Profile picture of Siobhan Rockcastle

Siobhan Rockcastle

Associate Professor
Director of the Baker Lighting Lab; Co-Director of the Institute for Health in the Built Environment
Office: 164 Onyx Bridge
City: Eugene
Research Interests: lighting, occupant health, space perception, environmental dynamics

PhD, LIPID Lab, École polytechnique fédérale de Lausanne (2017)
SMArchS, Building Technology Lab, Massachusetts Institute of Technology (2011)
BArch, Cornell University (2008)

Dr. Rockcastle is an Associate Professor of Architecture at the University of Oregon, Director of the Baker Lighting Lab, Co-Director of the Institute for Health in the Built Environment, Hans Fischer Fellow at the Institute for Advanced Studies (TUM), and co-founder of OCULIGHT dynamics, a company offering specialized daylight design support to promote healthy indoor occupation.  She explores topics at the intersection of architectural design, environmental dynamics, human perception, and daylight performance with a focus on well-being.  Siobhan’s current work uses simulation and virtual reality to model and design experiential lighting environments.  She was awarded the 2021 ARCC New Researcher Award and was on the organizing committee of two SimAUD symposia as Scientific Chair in 2018 and General Chair in 2019.  She received her PhD in 2017 from the LIPID lab in the Doctoral Program in Architecture and Sciences of the City (EDAR) at the Swiss Federal Polytechnic in Lausanne, Switzerland (EPFL).  Her doctoral dissertation was awarded a ‘special distinction’ as one of 9 dissertations short-listed for the Top Thesis Prize from across all EPFL doctoral programs in 2017. During her time at UO, funding to support Siobhan's research has been awarded from the Pacific Northwest National Laboratory (through the DOE), Northwest Energy Efficiency Alliance, AIA Upjohn, Nuckolls Fund, ARS-Tallwood Design Institute, and private-sector funding.

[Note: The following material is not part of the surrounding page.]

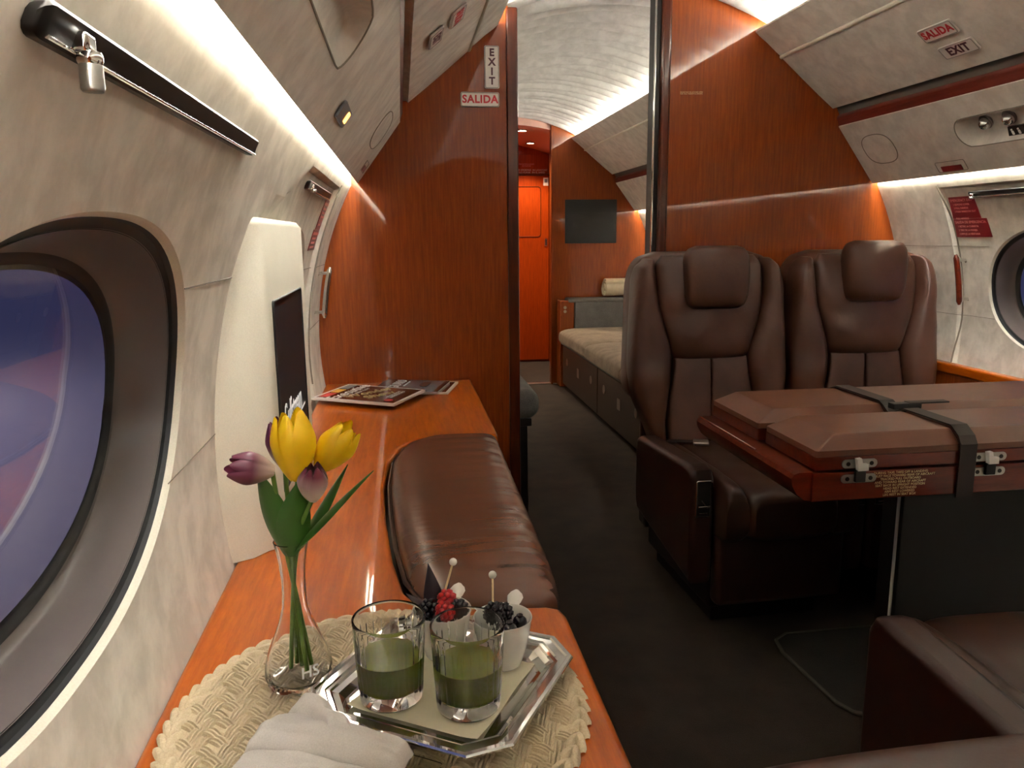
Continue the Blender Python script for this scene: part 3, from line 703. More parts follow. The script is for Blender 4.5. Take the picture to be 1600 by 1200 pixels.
# ================================================================== exit plates
def sign(name, label, mtx, wid, hei, body, col, vertical=False, size=0.04, plate='offwhite'):
    r = thing(name, label, 'sign', mtx.translation)
    obj('plate', slab(rrect(-wid/2, wid/2, -hei/2, hei/2, 0.006), 0, 0.006, 0.0025, 3, mtx), plate, r)
    obj('border', tube([mtx @ Vector((x, y, 0.0055)) for x, y in rrect(-wid/2+.003, wid/2-.003, -hei/2+.003, hei/2-.003, 0.005)], 0.0016, 6, True), 'steel', r)
    if vertical:
        mb = MB(); n = len(body)
        for i, ch in enumerate(body): mb.join(text_mb(ch, size, mtx @ Matrix.Translation((0, hei*0.33-i*hei*0.66/(n-1), 0.0064)), bold=0.0012))
    else: mb = text_mb(body, size, mtx @ Matrix.Translation((0, 0, 0.0064)), bold=0.0012, spacing=1.08)
    obj('lettering', mb, col, r); return r
FY = YB0-0.0005
sign('exit_sign', 'vertical EXIT plate on the left wood divider panel', basis((0.337, FY, 1.730), (1, 0, 0), (0, 0, 1)), 0.052, 0.142, 'EXIT', 'purple_letter', True, 0.034)
sign('exit_sign', 'red lettered SALIDA plate on the left wood divider, below the vertical plate', basis((0.294, FY, 1.622), (1, 0, 0), (0, 0, 1)), 0.136, 0.050, 'SALIDA', 'red_letter', False, 0.036)
sign('exit_sign', 'red lettered SALIDA plate on the right overhead bin', bp_basis(1, 2.112, 0.150, 0.004), 0.135, 0.048, 'SALIDA', 'red_letter', False, 0.034)
sign('exit_sign', 'maroon lettered EXIT plate on the right overhead bin', bp_basis(1, 2.095, 0.076, 0.004), 0.135, 0.046, 'EXIT', 'purple_letter', False, 0.038)
sign('exit_sign', 'SALIDA plate on the left overhead bin, nearer the middle of its door', bp_basis(-1, 2.10, 0.150, 0.004), 0.135, 0.048, 'SALIDA', 'red_letter', False, 0.034)
sign('exit_sign', 'EXIT plate on the left overhead bin, nearer the lower door edge', bp_basis(-1, 2.13, 0.078, 0.004), 0.135, 0.046, 'EXIT', 'purple_letter', False, 0.036)
def print_on(name, label, mtx, body, size, col='white', lines=1.0):
    o = obj(name, text_mb(body, size, mtx, ext=0.0003, lines=lines), col, None, org=mtx.translation); tag(o, label, 'lettering'); return o
print_on('warning_lettering', 'two tiny lines of pale lettering on the wood divider behind the seats', basis((1.066, FY-0.0004, 1.656), (1, 0, 0.02), (0, 0, 1)), 'DOOR MUST BE LATCHED OPEN\nFOR TAXI, TAKEOFF & LANDING', 0.0058, 'bamboo')

# ================================================================== divan cabin behind the partition
tv = thing('television', 'black television on the mahogany rear wall above the divan', 'television', (1.455, YTV, 1.26))
obj('frame', slab(rrect(1.252, 1.656, 1.094, 1.422, 0.004), YTV-0.006, YTV+0.002, 0.002, 2, MXZ), 'black', tv)
obj('panel', slab(rrect(1.262, 1.646, 1.104, 1.412, 0.002), YTV-0.0075, YTV-0.005, 0.0005, 1, MXZ), 'tv', tv)
dv = thing('divan', 'grey brown tweed divan with drawers under it on the right of the aisle', 'divan', (1.55, 4.4, 0))
DY0, DY1 = 2.98, 5.80
obj('base', bx(1.225, 1.65, DY0, DY1, 0.03, 0.34, 0.004), 'plinth', dv)
obj('toe_kick', bx(1.24, 1.62, DY0, DY1, 0.0, 0.031, 0), 'black', dv)
for i, (a, b2) in enumerate(((4.72, 5.78), (3.72, 4.705), (3.0, 3.705))):
    d = obj('drawer', bx(1.203, 1.226, a, b2, 0.035, 0.330, 0.004), 'drawer', dv)
    for yy in (a+0.16, b2-0.16):
        obj('ring_pull', lathe([(0.026, 0), (0.028, 0.003), (0.024, 0.005), (0.018, 0.002), (0.0, 0.002)], 24, (1.204, yy, 0.225), (-1, 0, 0)), 'steel', d)
    obj('lock_plate', slab(rrect((a+b2)/2-0.03, (a+b2)/2+0.03, 0.17, 0.235, 0.006), 1.1995, 1.204, 0.001, 2, MYZ), 'steel', d)
for a, b2 in ((4.96, 5.80), (4.12, 4.955), (DY0, 4.115)):
    rows = [(a, 1.172, 1.84), (a+0.05, 1.170, 1.845), (b2-0.05, 1.170, 1.845), (b2, 1.172, 1.84)]
    obj('seat_cushion', pad(rows, 0.092, 0.375, lambda u, v, h: Vector((u, v, h)), 5, 10, 28, 30, 0.03), 'tweed', dv)
obj('cushion_base', bx(1.185, 1.80, DY0, DY1, 0.335, 0.40, 0.02, 3), 'greyfab', dv)
con = thing('armrest_console', 'wooden console with grey fabric panel at the far end of the divan', 'armrest', (1.5, 5.86, 0))
obj('wood_case', bx(1.185, 1.30, 5.81, YTV-0.004, 0, 0.668, 0.012, 3), 'wood_wall', con)
obj('armrest_panel', bx(1.30, 1.86, 5.805, YTV-0.004, 0.38, 0.655, 0.01, 3), 'greyfab', con)
obj('top', bx(1.25, 1.86, 5.80, YTV-0.004, 0.652, 0.682, 0.01, 3), 'greyfab', con)
for z in (0.615, 0.585): obj('socket', lathe([(0.011, 0), (0.012, 0.003), (0.0, 0.003)], 16, (1.225, 5.811, z), (0, -1, 0)), 'steel', con)
tw = thing('rolled_towel', 'rolled cream towel lying on the divan armrest', 'towel', (1.72, 5.88, 0.684))
sp_ = [(0.012+0.058*t/40)*1.0 for t in range(41)]
def roll(u0, u1):
    vs = []; fs = []; n = 90; th = 0.011
    for i in range(n+1):
        a = i/n*2*PI*3.4; r = 0.010+0.064*i/n
        for rr in (r, r-0.008):
            for x in (u0, u1): vs.append((x+0.006*math.sin(a*1.3), 5.875+rr*math.cos(a)*0.95, 0.756+rr*math.sin(a)))
    for i in range(n):
        k = i*4; fs += [(k, k+1, k+5, k+4), (k+2, k+6, k+7, k+3), (k, k+4, k+6, k+2), (k+1, k+3, k+7, k+5)]
    return MB().add(vs, fs)
obj('towel_roll', roll(1.545, 1.85), 'towel', tw, smooth=60)
lv = thing('divan', 'dark grey divan glimpsed behind the left divider panel', 'divan', (0.25, 3.6, 0))
obj('base', bx(0.06, 0.485, 3.02, 4.5, 0, 0.40, 0.006), 'black', lv)
obj('seat_cushion', bx(-0.15, 0.535, 3.0, 4.5, 0.425, 0.545, 0.05, 6), 'greyfab', lv)
obj('seat_frame', bx(-0.12, 0.50, 3.01, 4.5, 0.398, 0.43, 0.003), 'black', lv)
# lavatory door details
pn = thing('equipment_hatch', 'small square hatch in the wood panel over the lavatory door', 'hatch', (1.14, YDOOR, 1.81))
obj('cover', slab(rrect(1.075, 1.205, 1.748, 1.868, 0.004), YDOOR-0.004, YDOOR, 0.0015, 2, MXZ), 'wood_door', pn)
obj('lettering', text_mb('FIRE EXTINGUISHER\nEXTINTOR', 0.016, basis((1.14, YDOOR-0.0045, 1.775), (1, 0, 0), (0, 0, 1))), 'pale_red', pn)
print_on('warning_lettering', 'pale lettering in the wood band above the lavatory door', basis((1.19, YDOOR-0.0005, 1.722), (1, 0, 0), (0, 0, 1)), 'NO SMOKING  IN LAVATORY\nNO FUMAR  EN EL BA\u00d1O', 0.021, 'offwhite')
ls = thing('lavatory_sign', 'small pale notice at the top right of the lavatory door', 'sign', (1.312, YDOOR-0.03, 1.63))
obj('plate', slab(rrect(1.288, 1.334, 1.595, 1.665, 0.003), YDOOR-0.033, YDOOR-0.030, 0.0008, 1, MXZ), 'offwhite', ls)
obj('pictogram', slab(rrect(1.298, 1.324, 1.622, 1.652, 0.002), YDOOR-0.0338, YDOOR-0.0328, 0, 1, MXZ), 'cgrey', ls)

# ================================================================== armchairs (built once, facing -y)
def make_chair(label):
    root = thing('armchair', label, 'armchair', (0, 0, 0), 0, None); ORG[root] = Vector((0, 0, 0))
    lean = 0.11
    XS = 0.905
    fm = lambda u, v, h: Vector((u*XS, 0.235+(v-0.45)*lean-h, v))
    Lp = dict(parent=root, local=True)
    # shell
    rows = [(0.575, -0.24, 0.24), (0.60, -0.297, 0.297), (0.64, -0.318, 0.318), (0.75, -0.312, 0.312), (0.88, -0.304, 0.304), (0.98, -0.297, 0.297), (1.04, -0.282, 0.282), (1.075, -0.25, 0.25), (1.094, -0.19, 0.19)]
    obj('back_shell', pad(rows, 0.055, -0.02, fm, 5, 9, 30, 44, 0.09), 'leather', **Lp)
    obj('back_support', bx(-0.225, 0.225, 0.23, 0.30, 0.24, 0.66, 0.03, 4), 'leather_side', **Lp)
    # side bolsters
    for s in (-1, 1):
        rb = [(0.44, 0.175, 0.235), (0.52, 0.185, 0.262), (0.60, 0.168, 0.300), (0.68, 0.155, 0.314), (0.76, 0.152, 0.312), (0.85, 0.178, 0.306), (0.93, 0.203, 0.300), (1.00, 0.212, 0.294), (1.045, 0.216, 0.278), (1.072, 0.220, 0.248)]
        rb = [(v, a*s, b_*s) if s > 0 else (v, -b_, -a) for v, a, b_ in rb]
        obj('side_bolster', pad(rb, 0.085, 0.02, fm, 2.6, 6, 22, 60, 0.03, 0.007, (9, 15), 3+s), 'leather', **Lp)
    yk = [(0.728, -0.142, 0.142), (0.75, -0.155, 0.155), (0.80, -0.170, 0.170), (0.86, -0.192, 0.192), (0.93, -0.208, 0.208), (1.00, -0.212, 0.212), (1.05, -0.208, 0.208), (1.082, -0.185, 0.185)]
    obj('shoulder_pad', pad(yk, 0.062, 0.045, fm, 3.2, 3.2, 40, 48, 0.03, 0.011, (9, 14), 9), 'leather', **Lp)
    lo = [(0.44, -0.172, 0.172), (0.50, -0.172, 0.172), (0.60, -0.166, 0.166), (0.68, -0.152, 0.152), (0.738, -0.146, 0.146)]
    for a, b_ in ((-1, 0), (0, 1)):
        lo2 = [(v, (l if a < 0 else 0.001), (r if b_ > 0 else -0.001)) for v, l, r in lo]
        obj('lumbar_pad', pad(lo2, 0.030, 0.050, fm, 6, 8, 20, 28, 0.03, 0.003, (14, 14), 4), 'leather_perf', **Lp)
    hd = [(0.905, -0.088, 0.088), (0.918, -0.108, 0.108), (0.95, -0.119, 0.119), (1.02, -0.122, 0.122), (1.08, -0.118, 0.118), (1.104, -0.104, 0.104), (1.114, -0.08, 0.08)]
    hfm = lambda u, v, h: Vector((u*XS, 0.235+(0.9-0.45)*lean-h+(v-0.9)*0.02, v))
    obj('headrest', pad(hd, 0.062, 0.098, hfm, 3.4, 3.4, 30, 34, 0.05, 0.003, (12, 14), 6), 'leather', **Lp)
    # seat pan
    sm = lambda u, v, h: Vector((u*XS, v, 0.36+h))
    obj('seat_cushion', pad([(-0.40, -0.135, 0.135), (-0.38, -0.15, 0.15), (0, -0.15, 0.15), (0.20, -0.15, 0.15)], 0.095, 0.0, sm, 5, 7, 26, 34, 0.08, 0.004, (10, 10), 2), 'leather_shaded', **Lp)
    for s in (-1, 1):
        a, b_ = sorted((0.145*s, 0.222*s))
        obj('thigh_bolster', pad([(-0.385, a, b_), (0, a, b_), (0.20, a, b_)], 0.108, 0.0, sm, 3, 7, 18, 34, 0.08, 0.003, (10, 10), 5), 'leather_shaded', **Lp)
    obj('seat_base', bx(-0.20, 0.20, -0.28, 0.24, 0.06, 0.30, 0.015, 3).join(bx(-0.17, 0.17, -0.24, 0.22, 0.0, 0.07, 0.004)), 'plinth', **Lp)
    obj('calf_rest', bx(-0.20, 0.20, -0.335, -0.28, 0.09, 0.31, 0.02, 4), 'leather_side', **Lp)
    # armrests with slanting lower edge and an ashtray latch in the front
    for s in (-1, 1):
        x0, x1 = sorted((0.206*s, 0.276*s))
        side_prof = [(-0.31, 0.16), (-0.315, 0.20), (-0.315, 0.47), (-0.30, 0.497), (-0.27, 0.507), (0.14, 0.487), (0.165, 0.475), (0.17, 0.45), (0.17, 0.26), (0.15, 0.225)]
        a = obj('armrest', slab(side_prof, x0, x1, 0.018, 4, MYZ), 'leather_side', **Lp)
        xm = (x0+x1)/2
        fr = obj('latch_plate', MB().join(slab(rrect(xm-0.021, xm+0.021, 0.365, 0.468, 0.003), -0.3175, -0.314, 0.001, 2, MXZ)), 'black', a, local=True)
        obj('latch_frame', tube([(x, -0.3175, z) for x, z in rrect(xm-0.0215, xm+0.0215, 0.364, 0.469, 0.004)], 0.0024, 6, True), 'chrome', fr, local=True)
        obj('latch_lever', bx(xm-0.018, xm+0.019, -0.326, -0.317, 0.392, 0.399, 0.002).join(tube([(xm-0.008, -0.322, 0.415), (xm+0.004, -0.324, 0.398)], 0.002, 6)).join(bx(xm-0.014, xm+0.012, -0.321, -0.317, 0.372, 0.377, 0.001)), 'chrome', fr, local=True)
    return root
ch = make_chair('brown leather armchair on the aisle, behind the left end of the table')
ch['group'] = 'brown leather armchairs around the table'
ch.location = (1.052, 2.325, 0); ch.rotation_euler = (0, 0, math.radians(2))
c2 = copy_tree(ch); c2.location = (1.622, 2.335, 0); c2.rotation_euler = (0, 0, 0); c2['label'] = 'brown leather armchair by the right wall and window, headrest set higher'
for k in c2.children:
    if k.name.startswith('headrest'): k.location.z = 0.012
c3 = copy_tree(ch); c3.location = (1.056, 0.845, 0); c3.rotation_euler = (0, 0, PI+math.radians(-1)); c3['label'] = 'armchair whose shade-coloured leather seat and dark arm fill the lower right corner'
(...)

Siobhan earned her professional BArch from Cornell University in 2008, graduating with the Alpha Rho Chi Medal and her SMArchS degree in Building Technology from MIT in 2011, graduating with a top thesis award from the department of architecture. She was a teaching associate at Cornell in 2008 and received a teaching fellowship at Northeastern University in 2011. She was awarded with a 'Teaching Excellence Award' by the College of Design (UO) in 2024 and was on a winning AIA COTE Top Ten Student Award, also in 2024. Her professional work experience includes positions at KVA matX in Boston Snøhetta NY, MSR design in Minneapolis, Epiphyte lab in Ithaca, and Gensler NY.  She consults on lighting design integration and environmental performance for a number of architectural and urban-scale projects in Switzerland and the USA.  As a continuation of her work at MIT, Siobhan’s PhD research proposed new metrics that predict the impacts of daylight and spatial composition on perception and emotion in architecture.  She has co-authored more than 30 peer-reviewed research papers and was awarded the ‘Best Paper’ at SimAUD 2012 and again at SimAUD 2020.